時事等の社会問題から何気ない日常の出来事まで幅広くテーマを取り上げ、自己のオピニオンを綴り公開します。

選挙に行って “少しはマシ” と自分が思える党に一票を入れよう!

2017年10月05日 | 時事論評
 しつこくも、衆院選挙関連エッセイが続くが。


 今回は、朝日新聞「文芸・批評」“終わりと始まり”  作家 池澤夏樹氏による「絶望の一歩手前で それでも愚直に選ぶ」と題する記述の一部を、以下に要約して紹介しよう。

 この数年、安倍晋三という人の印象はただただ喋るということだった。 対話ではなく、議論でもなく、一方的な流出。 安倍晋三は主題Aについて問われてもそれを無視して主題Bのことを延々と話す。 弁証法になっていないからアウフヘーベンもない。
 これは現代の政治にまつわる矛盾の体現かもしれない。 資本主義と民主主義という二つの原理の間にどうしようもない矛盾がある。 民主主義は権利や富が万民にいきわたる事を目指す。 資本主義は友の集中と蓄積を旨とする。 ベクトルが逆だ。 
 現政権の面々はほとんどが富裕層の出身である。 有権者の九割九分は富裕層ではないのに、なぜ彼らに票を入れるのだろう。
 選挙前、彼らは貧困層に厚く配分するとは言わず、景気がよくなったらみんなに行き渡るからと言う。 時分は景気をよくする秘訣を知っていると操り返す。 これはカジノの原理だ。
 政権の座に就くと後はひたすら喋ってごまかす。 もう少しもう少しと先送りする。 よくぞまあそれが5年も続いたと思うし、その間に憲法は蔑ろにされ、反民主主義的な悪法が多く成立してしまった。 悔しい限りだ。
 加計と森友で追い詰められて一方的に解散。 その上で国難とよくも言ってくれたものだ。 「今日はミサイルが降る」というのならば、すべての原発からすぐに核燃料を搬出し、秘密裏にどこかに隠しなさい。 原発は通常ミサイルを核ミサイルに変える施設なのだから。
 野党の方はただただ情けない。 普通の人は安倍晋三のようにペラペラは喋れないとしても、求心力のある人物が一人もいなかったのはなぜか。
 野党の無力と与党の制度疲労の隙間から小池百合子氏がむくむくと頭をもたげた。 一党独裁の停滞期から変動期に入ったように見えるが、彼女の「日本をリセット」と安倍晋三の「日本を取り戻す」」は無意味という点では同じ。 カジノが劇場に変わったのだが、派手な演技で人目を引こうとする役者はいても、この国が今抱えている問題に対する答えはどこにもない。 
 希望の党は民進党からの移籍者を選別するという。 合併ではなく併合なのだから当然で、入れてもらえないと知ってうろたえる方がおかしい。 もう一つ新党を作ってはどうかと考えたところ、届いた夕刊に枝野幸男が「立憲民主党」を作るとあった。 主義主張はいいとして、小選挙区のもと、また死に票が増える。
 政治は必要である。 どんなに質の悪い政治でも無しでは済まされない。 アベノミクスが嘘で固めた経済がこの先どこまで落ちてゆくか、見届けるためにも少しはましな政府が要る。
 選挙の原理は、この「少しはまし」ということに尽きるだろう。 理想の候補はいないとしても、誰かの名を書いて投票しなければならない。
 我々には、愚直な一人一票しかない。 それならば、絶望の一歩手前で踏みとどまって、まずはこの権利を行使しよう。
 (以上、朝日新聞2017.10.4 夕刊記事より池澤夏樹氏による記述を要約引用したもの。)

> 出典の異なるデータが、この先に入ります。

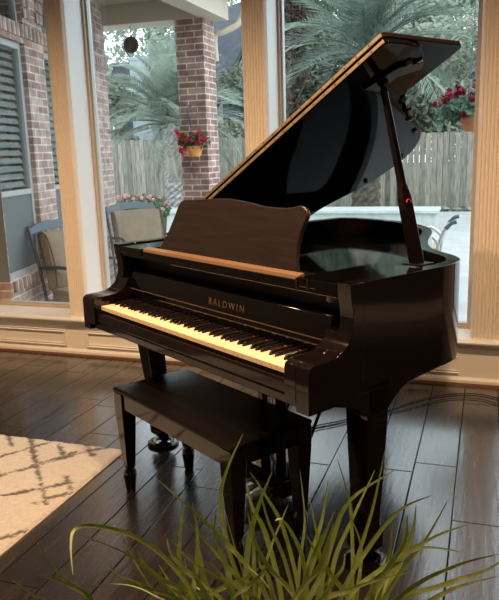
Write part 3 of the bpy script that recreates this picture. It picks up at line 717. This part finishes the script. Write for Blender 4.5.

 一旦私見だが、上記池澤夏樹氏による記述論点に95%賛同する。 
 特に安倍晋三氏と小池百合子氏に関する記載には、100%同意申し上げる!

 残りの5%に関してだが、氏による「死に票」の記載が少し気にかかる。
 確かに池澤氏が記載されている内容が正論である事には間違いないし、私個人的には賛同申し上げたく思う。
 結局、選挙に於いて票が取れそうもない政党や候補者に貴重な一票を投じるとの行動とは、わざわざ選挙に「死に票」を入れに無駄足を運ぶとの結末となるであろう事実も、私は重々把握している。

 思い起こすに我が過去の選挙行動とは、そのほとんどが「死に票」を入れるためにわざわざ投票場へ出かけたようなものかもしれない。 (元々天邪鬼気質の私が)支持した政党や候補者が勝利した試しがない程に、我が票は「死に票」に終わっている。
 それでも何故選挙に出かけるのか。 それはおそらく我が支持政党や候補者が後々躍進する事もあり(そうでない場合が多いが…)、それを見て(ほら、見た事か!)とずっと後に我が選択が実ったとの勝利感が得られることがあるのも一つの理由だ。

 その意味では、長い目で捉えると常に流れゆく政権変動模様の現実に於いて、「死に票」なる言葉とは庶民選挙民にとって、投票率を下げてしまう元凶であるのかもしれない。
 視点を変えれば、将来展望に於いて「死に票」も「有効票」へと変遷可能な場合もあると言えないだろうか。 
 

 最後に私論でまとめよう。

 現在のメディア報道や世論を鑑みるに、今回の衆院選は、「自民」 対 「希望の党等の保守系」 対 「立憲民主党らリベラル系」 の 三部図式との展開でまとまりそうだ。

 国民の皆さん、如何でしょう。
 自分が支持したい政党や会派がなくとて、現在の上記 “安易な構図” の中のどれかに賛同できそうならば、特に「無党派層」の皆さんも「死に票」覚悟で選挙に行かれてはどうでしょうか!